The event at Ghost Ship on Friday wasn’t a rave, but a smaller-scale underground music party. The East Bay Express reports that about 60 people were inside when the fire started at about 11:20 p.m.
One of those who didn’t make it out was Edmond Lapine, reported by The Olympian to be good friends with Joey Casio.
A young woman spoke, said she had been dating Edmond Lapine for a couple months. She said Lapine’s “insight, emotional intelligence, and general intellect just enchanted the shit out of me.”
The crowd cheered as she explained how they met on OkCupid and she then blurted out “We had the best fucking sex! All the time. All the time.”
“He would have loved it so much that I just told you guys that,” she told the crowd, to general laughter.

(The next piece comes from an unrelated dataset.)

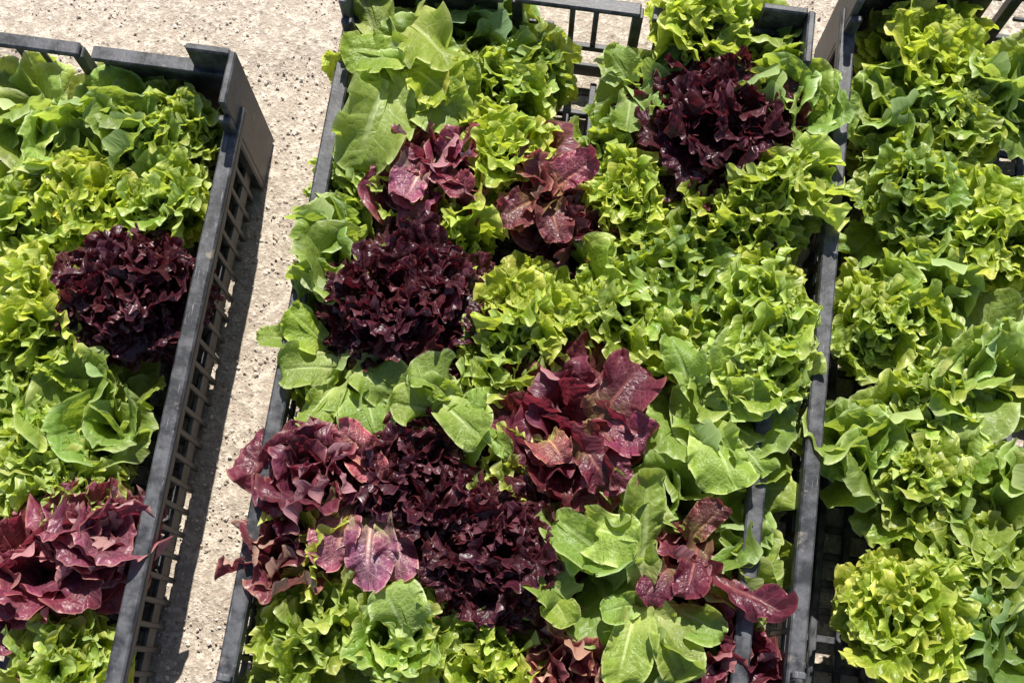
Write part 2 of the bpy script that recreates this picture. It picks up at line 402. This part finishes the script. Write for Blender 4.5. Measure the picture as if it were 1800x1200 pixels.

People spoke for two hours, but the vigil could have gone on for much longer judging by the mass of people waiting behind the microphone. After the event ended at 10 p.m., clusters of people stood talking, smoking, or just staring.
Some kneeled in front of the makeshift memorials that popped up at Lake Merritt, collections of candles, photos, notes, flowers, and mementos. Others sat at the edge of the lake, looking out over the dark to the city lights in the distance.
Lee Davidson, friend of Alex Ghassan, talked about her homeland of Israel, where people sit shiva, staying in the mourning house for one week, accepting condolences. She said that since the Ghost Ship fire, she’d been looking for that sense of shared grief.
Monday night, one mourner out of many, Davidson found it.
“I received it in a larger form than I was expecting,” she said. “So I’m grateful.”